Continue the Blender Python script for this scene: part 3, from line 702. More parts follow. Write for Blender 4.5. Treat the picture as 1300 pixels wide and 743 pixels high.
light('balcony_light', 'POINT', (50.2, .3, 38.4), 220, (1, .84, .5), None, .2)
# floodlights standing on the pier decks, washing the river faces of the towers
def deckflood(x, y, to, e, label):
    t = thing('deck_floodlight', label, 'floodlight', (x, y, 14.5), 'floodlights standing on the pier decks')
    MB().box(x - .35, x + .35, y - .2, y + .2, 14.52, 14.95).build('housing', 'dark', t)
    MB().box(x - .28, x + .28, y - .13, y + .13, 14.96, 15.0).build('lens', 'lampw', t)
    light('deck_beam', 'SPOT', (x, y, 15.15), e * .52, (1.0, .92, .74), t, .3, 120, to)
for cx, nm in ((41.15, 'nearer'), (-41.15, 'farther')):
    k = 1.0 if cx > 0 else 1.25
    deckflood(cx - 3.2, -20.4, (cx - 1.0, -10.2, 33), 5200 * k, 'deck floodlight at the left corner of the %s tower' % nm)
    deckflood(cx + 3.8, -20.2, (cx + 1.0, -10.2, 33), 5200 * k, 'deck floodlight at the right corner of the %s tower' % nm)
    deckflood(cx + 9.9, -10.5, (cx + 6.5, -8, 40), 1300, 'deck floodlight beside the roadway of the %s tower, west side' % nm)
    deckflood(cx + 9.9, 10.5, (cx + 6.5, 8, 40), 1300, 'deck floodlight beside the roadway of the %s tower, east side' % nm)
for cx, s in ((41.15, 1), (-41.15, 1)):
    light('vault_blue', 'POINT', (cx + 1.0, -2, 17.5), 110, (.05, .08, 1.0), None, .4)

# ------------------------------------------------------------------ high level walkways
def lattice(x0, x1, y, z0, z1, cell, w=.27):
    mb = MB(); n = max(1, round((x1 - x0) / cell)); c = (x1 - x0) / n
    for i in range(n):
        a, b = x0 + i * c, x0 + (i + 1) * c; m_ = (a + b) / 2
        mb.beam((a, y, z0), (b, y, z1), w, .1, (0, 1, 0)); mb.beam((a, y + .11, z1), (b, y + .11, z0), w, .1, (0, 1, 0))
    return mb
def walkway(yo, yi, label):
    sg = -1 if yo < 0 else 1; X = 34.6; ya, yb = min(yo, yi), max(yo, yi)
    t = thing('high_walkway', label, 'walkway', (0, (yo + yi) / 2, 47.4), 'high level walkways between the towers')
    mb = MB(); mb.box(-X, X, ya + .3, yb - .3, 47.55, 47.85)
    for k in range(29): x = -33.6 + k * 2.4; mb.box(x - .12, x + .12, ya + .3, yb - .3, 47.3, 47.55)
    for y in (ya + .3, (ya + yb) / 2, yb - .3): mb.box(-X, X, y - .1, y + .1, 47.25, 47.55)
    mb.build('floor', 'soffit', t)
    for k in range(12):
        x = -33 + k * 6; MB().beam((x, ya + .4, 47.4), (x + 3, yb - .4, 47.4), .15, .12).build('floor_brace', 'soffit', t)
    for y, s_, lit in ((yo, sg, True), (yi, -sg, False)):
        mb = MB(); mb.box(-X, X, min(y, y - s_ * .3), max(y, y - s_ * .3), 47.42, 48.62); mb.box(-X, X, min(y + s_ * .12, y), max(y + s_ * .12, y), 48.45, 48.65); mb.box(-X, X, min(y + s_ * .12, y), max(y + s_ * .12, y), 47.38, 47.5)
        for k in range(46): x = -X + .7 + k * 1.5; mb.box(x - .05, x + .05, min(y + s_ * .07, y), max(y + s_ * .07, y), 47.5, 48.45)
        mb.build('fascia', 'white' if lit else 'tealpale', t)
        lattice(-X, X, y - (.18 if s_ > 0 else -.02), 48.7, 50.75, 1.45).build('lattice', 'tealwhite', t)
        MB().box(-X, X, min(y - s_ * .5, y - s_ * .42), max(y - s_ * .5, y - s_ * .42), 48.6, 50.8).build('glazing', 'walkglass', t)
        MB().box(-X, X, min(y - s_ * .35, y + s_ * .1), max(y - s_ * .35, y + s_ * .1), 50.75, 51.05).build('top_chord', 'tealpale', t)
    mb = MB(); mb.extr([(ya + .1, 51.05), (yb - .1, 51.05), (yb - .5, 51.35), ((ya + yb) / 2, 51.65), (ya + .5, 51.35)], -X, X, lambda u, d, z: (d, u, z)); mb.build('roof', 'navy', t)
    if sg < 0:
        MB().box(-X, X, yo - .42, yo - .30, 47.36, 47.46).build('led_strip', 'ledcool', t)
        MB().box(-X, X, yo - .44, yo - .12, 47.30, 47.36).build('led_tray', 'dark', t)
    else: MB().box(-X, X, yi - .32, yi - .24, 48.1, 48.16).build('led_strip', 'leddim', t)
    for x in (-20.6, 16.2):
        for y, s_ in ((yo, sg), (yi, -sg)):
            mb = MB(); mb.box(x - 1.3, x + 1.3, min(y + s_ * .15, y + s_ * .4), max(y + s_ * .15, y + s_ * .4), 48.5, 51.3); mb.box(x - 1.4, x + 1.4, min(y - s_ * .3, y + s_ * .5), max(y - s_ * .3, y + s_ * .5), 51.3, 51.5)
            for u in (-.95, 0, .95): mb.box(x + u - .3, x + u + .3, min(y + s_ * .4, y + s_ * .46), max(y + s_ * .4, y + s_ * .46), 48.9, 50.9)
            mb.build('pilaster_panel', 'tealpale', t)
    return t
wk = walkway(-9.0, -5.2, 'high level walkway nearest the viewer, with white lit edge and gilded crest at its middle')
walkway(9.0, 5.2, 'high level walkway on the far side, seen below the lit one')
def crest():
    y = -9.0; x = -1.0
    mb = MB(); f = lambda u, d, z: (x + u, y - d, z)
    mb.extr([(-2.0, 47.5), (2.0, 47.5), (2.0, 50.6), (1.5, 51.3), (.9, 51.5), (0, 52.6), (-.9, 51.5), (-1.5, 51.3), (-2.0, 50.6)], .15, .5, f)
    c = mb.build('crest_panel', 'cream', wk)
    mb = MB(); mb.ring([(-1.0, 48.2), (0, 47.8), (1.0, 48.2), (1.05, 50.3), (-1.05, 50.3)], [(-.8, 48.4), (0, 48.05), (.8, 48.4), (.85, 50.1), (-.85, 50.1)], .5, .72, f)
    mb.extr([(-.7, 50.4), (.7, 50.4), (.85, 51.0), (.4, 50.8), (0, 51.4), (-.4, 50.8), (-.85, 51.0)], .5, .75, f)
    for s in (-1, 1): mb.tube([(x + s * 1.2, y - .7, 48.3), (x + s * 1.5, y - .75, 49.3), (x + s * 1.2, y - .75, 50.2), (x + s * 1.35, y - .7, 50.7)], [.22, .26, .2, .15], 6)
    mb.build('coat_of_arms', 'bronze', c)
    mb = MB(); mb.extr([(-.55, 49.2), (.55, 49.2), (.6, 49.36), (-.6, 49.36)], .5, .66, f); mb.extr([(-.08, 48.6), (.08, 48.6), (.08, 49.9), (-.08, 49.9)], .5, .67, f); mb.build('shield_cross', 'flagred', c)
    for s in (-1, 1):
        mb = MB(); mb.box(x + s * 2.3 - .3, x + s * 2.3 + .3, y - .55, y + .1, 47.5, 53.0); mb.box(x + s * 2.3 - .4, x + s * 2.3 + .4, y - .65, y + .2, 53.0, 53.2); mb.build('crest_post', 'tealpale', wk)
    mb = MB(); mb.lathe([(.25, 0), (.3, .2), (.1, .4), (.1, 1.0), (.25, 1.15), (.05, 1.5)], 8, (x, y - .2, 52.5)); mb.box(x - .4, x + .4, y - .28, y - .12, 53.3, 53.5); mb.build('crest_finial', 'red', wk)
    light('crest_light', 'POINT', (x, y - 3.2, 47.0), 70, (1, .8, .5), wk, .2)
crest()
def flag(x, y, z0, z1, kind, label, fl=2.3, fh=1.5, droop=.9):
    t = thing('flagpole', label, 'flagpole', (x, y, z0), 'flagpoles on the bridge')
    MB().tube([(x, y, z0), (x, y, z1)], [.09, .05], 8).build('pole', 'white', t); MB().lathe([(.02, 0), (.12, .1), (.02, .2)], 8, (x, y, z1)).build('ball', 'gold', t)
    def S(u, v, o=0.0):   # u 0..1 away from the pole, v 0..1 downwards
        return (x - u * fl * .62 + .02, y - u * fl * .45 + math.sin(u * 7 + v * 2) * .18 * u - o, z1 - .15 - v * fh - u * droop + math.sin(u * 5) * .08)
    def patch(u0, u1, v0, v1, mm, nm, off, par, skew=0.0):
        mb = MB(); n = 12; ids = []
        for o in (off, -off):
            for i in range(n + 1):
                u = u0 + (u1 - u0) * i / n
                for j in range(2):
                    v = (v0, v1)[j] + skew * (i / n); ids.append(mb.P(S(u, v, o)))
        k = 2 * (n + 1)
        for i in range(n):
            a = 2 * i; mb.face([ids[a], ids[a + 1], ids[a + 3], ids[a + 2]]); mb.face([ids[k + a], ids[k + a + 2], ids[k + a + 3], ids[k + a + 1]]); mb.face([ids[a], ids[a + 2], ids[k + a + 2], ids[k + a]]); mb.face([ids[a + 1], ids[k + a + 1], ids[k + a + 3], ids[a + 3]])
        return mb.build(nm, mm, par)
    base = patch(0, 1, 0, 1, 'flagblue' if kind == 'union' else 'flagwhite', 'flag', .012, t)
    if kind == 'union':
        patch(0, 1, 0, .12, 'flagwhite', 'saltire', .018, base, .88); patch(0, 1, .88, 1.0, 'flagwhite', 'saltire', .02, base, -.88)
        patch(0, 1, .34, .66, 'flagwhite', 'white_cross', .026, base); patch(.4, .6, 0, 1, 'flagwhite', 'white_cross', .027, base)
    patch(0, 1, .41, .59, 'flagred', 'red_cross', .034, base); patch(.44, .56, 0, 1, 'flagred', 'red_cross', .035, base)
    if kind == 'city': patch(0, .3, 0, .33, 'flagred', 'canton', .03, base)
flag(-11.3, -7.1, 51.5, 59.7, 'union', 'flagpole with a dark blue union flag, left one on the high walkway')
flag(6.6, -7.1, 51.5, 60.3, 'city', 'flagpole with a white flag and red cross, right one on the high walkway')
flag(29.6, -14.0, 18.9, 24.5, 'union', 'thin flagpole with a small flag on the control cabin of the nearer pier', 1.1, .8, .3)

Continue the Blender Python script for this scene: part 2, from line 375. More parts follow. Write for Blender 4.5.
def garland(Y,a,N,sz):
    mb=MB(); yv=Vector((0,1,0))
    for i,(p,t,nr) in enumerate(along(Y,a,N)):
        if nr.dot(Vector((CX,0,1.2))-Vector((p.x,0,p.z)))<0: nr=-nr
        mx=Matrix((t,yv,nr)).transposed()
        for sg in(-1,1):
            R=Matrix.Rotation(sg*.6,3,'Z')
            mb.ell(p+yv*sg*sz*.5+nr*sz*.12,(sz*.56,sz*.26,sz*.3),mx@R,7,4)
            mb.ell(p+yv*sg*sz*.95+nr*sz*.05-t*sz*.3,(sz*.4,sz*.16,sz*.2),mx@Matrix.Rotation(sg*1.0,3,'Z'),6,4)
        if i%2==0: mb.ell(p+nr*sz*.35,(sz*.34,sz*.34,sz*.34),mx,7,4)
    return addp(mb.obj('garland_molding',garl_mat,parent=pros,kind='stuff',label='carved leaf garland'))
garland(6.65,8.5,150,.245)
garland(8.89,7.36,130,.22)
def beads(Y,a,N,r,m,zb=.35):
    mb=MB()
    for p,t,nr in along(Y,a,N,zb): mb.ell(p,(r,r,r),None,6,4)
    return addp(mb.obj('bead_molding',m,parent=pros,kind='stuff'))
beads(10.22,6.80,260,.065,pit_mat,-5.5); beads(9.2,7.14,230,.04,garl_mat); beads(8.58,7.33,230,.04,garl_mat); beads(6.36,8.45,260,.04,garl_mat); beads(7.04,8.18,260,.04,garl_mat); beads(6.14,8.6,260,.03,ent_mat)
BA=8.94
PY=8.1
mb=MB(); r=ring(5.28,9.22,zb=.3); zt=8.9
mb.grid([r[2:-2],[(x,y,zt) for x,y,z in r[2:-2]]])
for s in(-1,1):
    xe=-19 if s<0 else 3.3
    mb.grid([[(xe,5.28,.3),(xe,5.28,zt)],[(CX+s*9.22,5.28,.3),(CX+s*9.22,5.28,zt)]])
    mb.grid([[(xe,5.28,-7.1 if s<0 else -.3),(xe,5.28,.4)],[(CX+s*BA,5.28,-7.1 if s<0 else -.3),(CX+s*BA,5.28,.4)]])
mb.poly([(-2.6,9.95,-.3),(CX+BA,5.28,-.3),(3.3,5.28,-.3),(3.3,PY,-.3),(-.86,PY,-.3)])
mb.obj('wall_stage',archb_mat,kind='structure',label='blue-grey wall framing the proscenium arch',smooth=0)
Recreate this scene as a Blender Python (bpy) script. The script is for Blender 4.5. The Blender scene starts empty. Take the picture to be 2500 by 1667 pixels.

§ **The problem**
Read the entries and pick out all lines that include the word "pixels".

§ **Complete output**
Continue the Blender Python script for this scene: part 3, from line 702. More parts follow. Write for Blender 4.5. Treat the picture as 1300 pixels wide and 743 pixels high.
Recreate this scene as a Blender Python (bpy) script. The script is for Blender 4.5. The Blender scene starts empty. Take the picture to be 2500 by 1667 pixels.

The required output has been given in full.